#### [Aim]
Count the lines below that contain the word "Take", and reply with only that number.

#### [Record excerpts]
--- start ---

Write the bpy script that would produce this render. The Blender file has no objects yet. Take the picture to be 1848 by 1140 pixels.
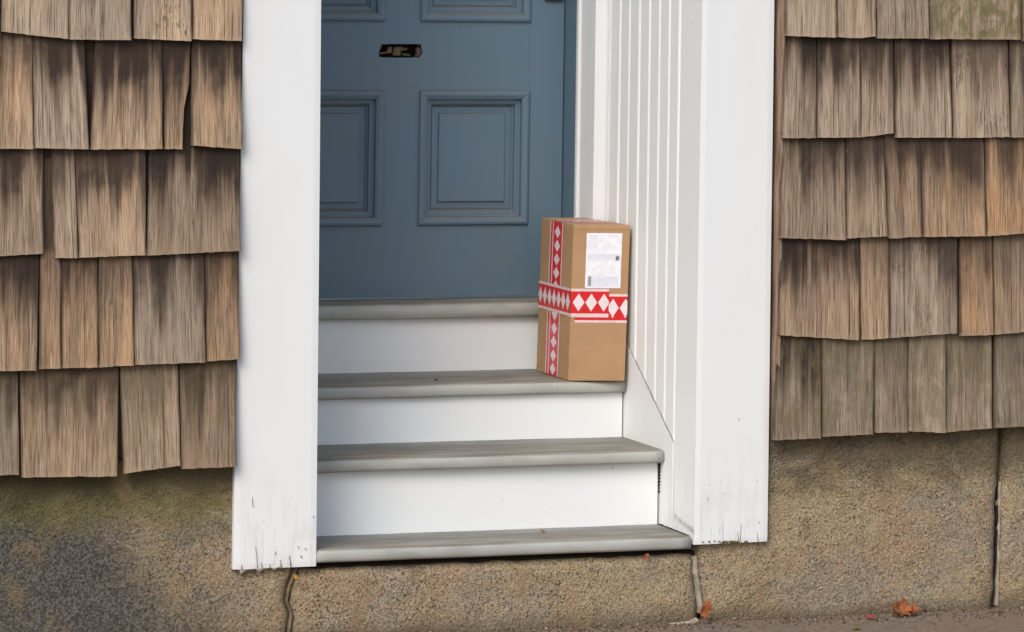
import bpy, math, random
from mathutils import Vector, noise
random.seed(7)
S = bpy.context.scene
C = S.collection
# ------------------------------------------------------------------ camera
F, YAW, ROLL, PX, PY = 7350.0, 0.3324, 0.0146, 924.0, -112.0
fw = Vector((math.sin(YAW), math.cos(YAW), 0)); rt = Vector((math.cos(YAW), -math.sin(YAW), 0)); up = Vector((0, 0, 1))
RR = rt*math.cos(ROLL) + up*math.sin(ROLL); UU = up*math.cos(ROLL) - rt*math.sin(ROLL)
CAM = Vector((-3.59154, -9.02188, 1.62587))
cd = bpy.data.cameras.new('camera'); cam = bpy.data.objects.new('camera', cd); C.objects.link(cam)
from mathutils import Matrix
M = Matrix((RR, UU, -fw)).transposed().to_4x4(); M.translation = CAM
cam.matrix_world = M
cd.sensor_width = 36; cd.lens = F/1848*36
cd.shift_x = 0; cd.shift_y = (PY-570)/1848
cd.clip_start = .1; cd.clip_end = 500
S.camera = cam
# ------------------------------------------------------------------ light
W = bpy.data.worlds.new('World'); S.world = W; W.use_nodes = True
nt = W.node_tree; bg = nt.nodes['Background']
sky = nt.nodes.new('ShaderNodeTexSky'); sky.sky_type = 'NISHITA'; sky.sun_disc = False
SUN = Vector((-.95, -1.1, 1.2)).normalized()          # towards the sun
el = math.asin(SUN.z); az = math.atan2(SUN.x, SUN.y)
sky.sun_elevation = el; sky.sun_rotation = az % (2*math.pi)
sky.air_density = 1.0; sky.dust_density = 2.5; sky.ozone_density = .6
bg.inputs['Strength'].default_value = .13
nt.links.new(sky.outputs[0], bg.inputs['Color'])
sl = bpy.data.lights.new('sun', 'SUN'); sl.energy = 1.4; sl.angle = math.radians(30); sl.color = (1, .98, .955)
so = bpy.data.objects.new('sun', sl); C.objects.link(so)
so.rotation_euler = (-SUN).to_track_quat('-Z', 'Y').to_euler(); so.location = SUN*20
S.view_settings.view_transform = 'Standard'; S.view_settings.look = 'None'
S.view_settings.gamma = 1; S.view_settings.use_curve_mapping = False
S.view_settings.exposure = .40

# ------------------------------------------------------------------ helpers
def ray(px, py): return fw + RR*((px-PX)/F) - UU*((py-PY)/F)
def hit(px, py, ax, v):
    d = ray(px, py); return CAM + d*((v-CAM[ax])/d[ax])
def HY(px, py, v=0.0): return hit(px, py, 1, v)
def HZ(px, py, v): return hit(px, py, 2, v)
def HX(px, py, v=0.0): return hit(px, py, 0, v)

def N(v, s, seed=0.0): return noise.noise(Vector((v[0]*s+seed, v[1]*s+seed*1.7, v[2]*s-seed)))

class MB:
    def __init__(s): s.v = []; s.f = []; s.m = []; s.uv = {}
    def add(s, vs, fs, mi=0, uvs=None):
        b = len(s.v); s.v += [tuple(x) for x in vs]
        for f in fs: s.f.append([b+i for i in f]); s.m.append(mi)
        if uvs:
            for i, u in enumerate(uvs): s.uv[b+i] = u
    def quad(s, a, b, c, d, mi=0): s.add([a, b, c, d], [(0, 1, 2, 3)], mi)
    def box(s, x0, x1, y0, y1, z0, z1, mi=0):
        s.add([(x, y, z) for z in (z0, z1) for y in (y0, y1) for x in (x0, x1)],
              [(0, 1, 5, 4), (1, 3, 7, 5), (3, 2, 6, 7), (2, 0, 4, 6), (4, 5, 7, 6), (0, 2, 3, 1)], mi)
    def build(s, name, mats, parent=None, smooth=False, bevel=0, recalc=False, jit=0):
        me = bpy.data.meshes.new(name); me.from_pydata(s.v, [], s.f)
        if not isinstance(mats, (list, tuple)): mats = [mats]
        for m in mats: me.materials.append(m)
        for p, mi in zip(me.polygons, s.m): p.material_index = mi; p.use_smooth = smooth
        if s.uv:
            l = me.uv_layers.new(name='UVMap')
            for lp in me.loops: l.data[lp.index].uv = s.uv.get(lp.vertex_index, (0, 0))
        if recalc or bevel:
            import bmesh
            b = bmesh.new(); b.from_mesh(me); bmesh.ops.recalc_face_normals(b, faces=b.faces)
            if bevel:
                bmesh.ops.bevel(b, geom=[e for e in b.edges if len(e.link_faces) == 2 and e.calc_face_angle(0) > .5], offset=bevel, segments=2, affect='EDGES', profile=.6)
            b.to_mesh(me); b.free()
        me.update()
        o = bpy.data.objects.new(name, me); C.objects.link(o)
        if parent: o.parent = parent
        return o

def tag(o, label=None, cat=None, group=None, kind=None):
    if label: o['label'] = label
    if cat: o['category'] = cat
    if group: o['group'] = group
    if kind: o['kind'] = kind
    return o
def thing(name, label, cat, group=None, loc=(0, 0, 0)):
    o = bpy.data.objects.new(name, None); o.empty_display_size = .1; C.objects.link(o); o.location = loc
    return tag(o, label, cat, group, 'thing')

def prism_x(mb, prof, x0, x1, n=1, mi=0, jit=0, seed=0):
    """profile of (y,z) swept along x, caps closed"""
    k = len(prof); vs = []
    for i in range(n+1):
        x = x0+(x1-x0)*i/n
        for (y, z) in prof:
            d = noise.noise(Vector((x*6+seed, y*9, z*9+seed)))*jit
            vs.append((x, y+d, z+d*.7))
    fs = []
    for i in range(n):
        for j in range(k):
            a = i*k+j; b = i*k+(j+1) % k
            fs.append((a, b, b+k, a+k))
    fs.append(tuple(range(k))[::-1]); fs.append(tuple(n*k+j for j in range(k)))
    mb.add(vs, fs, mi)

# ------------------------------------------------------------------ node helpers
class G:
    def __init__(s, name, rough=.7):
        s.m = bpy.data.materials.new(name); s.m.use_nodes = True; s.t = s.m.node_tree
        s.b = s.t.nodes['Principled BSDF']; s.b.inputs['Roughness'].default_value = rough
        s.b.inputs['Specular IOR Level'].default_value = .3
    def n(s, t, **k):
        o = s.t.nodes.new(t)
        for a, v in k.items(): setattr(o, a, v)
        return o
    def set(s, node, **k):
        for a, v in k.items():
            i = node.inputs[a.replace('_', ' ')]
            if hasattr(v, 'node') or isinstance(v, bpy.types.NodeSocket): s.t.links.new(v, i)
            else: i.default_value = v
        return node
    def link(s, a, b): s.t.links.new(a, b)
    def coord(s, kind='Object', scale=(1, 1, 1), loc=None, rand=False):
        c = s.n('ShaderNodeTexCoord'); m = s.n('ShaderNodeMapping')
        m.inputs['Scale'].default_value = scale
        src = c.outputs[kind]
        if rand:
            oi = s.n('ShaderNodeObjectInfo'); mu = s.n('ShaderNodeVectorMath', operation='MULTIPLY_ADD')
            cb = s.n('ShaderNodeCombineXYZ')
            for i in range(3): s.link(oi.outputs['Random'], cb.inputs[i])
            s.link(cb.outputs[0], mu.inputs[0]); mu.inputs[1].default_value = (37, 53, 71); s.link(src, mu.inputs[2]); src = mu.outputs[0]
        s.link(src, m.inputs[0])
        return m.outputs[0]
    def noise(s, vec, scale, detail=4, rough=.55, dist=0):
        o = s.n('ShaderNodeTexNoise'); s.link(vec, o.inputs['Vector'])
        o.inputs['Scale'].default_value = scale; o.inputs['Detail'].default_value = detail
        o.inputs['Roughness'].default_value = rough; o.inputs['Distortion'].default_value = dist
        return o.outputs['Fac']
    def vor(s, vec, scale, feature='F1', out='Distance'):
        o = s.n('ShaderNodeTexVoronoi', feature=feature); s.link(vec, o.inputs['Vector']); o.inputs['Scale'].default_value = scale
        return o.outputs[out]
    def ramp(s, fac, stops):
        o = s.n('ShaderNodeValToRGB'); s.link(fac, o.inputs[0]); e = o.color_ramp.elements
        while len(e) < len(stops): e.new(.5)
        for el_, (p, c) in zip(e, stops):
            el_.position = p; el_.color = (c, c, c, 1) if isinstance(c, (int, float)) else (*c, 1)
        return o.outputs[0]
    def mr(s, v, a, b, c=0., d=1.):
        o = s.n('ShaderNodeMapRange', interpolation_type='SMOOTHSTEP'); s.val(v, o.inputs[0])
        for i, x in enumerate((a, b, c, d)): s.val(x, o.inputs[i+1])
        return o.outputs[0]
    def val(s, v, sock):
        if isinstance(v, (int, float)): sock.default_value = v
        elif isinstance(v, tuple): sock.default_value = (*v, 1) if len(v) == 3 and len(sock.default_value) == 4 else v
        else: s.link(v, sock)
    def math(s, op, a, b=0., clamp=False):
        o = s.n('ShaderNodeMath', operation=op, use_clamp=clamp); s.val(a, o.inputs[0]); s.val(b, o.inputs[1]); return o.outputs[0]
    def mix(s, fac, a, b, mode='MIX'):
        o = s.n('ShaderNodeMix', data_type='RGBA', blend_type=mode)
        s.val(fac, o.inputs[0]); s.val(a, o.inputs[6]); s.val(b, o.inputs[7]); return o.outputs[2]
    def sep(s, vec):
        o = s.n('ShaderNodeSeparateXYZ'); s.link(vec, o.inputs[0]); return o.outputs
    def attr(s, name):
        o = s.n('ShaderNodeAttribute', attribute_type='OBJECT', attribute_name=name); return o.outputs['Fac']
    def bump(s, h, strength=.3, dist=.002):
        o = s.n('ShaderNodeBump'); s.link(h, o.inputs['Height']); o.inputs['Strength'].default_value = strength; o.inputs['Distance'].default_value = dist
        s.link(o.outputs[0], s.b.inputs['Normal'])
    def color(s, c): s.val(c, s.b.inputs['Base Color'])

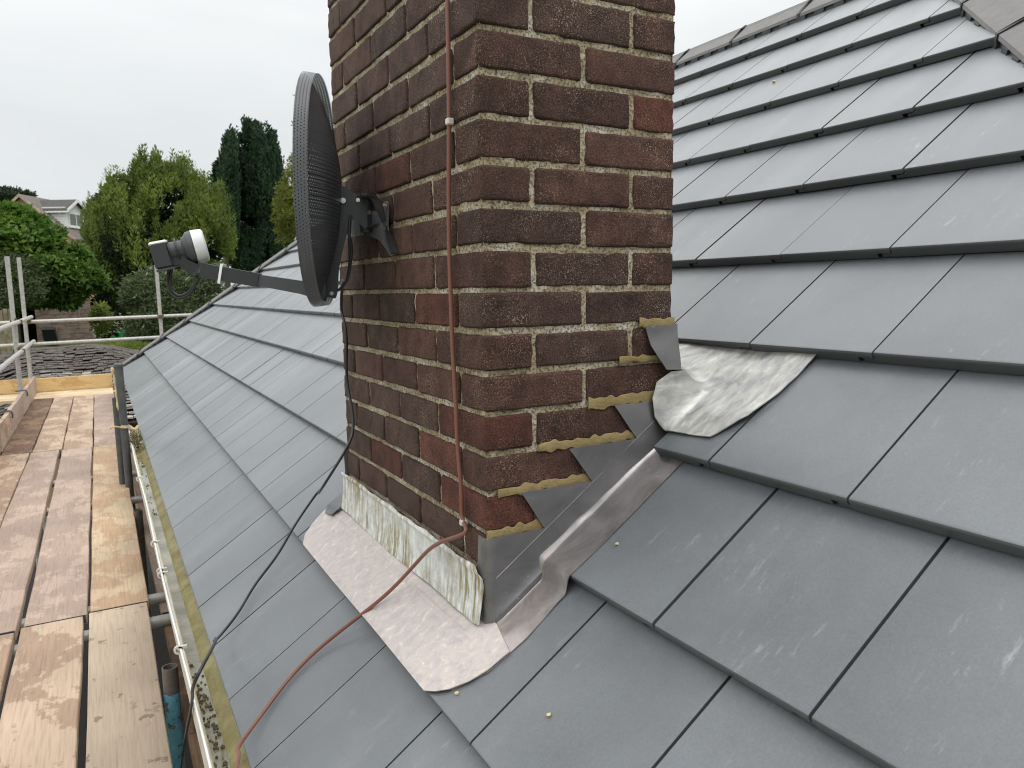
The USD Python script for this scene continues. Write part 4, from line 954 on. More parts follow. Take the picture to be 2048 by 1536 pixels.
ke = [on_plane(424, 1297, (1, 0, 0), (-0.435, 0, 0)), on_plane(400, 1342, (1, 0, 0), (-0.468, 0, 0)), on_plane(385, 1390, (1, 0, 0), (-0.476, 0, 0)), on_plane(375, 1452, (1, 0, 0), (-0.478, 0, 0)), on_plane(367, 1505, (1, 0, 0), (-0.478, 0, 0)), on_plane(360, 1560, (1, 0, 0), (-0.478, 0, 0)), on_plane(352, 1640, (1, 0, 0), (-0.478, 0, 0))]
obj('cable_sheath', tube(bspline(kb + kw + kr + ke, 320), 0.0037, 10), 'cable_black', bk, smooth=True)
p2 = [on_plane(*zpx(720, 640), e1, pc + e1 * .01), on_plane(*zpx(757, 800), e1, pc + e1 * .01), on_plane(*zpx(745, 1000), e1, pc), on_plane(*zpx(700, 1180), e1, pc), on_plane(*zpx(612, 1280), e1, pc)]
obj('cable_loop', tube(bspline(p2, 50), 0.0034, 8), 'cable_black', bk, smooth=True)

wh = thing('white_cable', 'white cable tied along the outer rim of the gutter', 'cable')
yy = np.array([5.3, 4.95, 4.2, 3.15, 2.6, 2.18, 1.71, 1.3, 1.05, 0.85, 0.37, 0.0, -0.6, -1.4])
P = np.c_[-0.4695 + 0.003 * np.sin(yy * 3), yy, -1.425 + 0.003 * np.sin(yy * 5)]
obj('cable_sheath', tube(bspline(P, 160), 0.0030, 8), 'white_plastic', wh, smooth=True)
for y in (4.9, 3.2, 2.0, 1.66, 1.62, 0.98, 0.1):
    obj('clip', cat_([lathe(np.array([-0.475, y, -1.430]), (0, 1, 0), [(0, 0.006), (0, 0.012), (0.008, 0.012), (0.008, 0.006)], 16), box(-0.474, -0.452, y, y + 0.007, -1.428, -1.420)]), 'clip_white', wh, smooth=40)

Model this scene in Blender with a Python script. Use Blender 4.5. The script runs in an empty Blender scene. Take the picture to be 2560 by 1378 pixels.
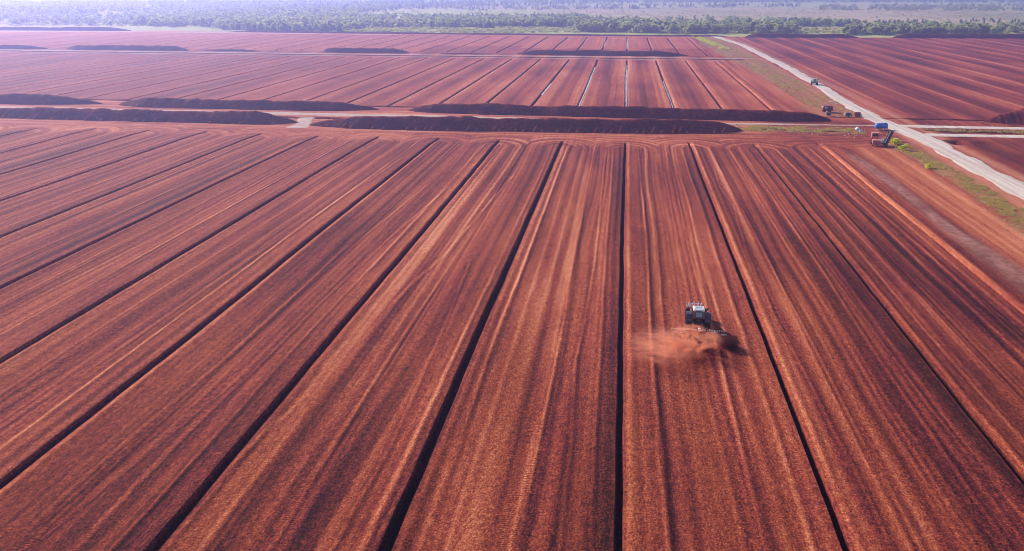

--- end ---

#### [The answer]
3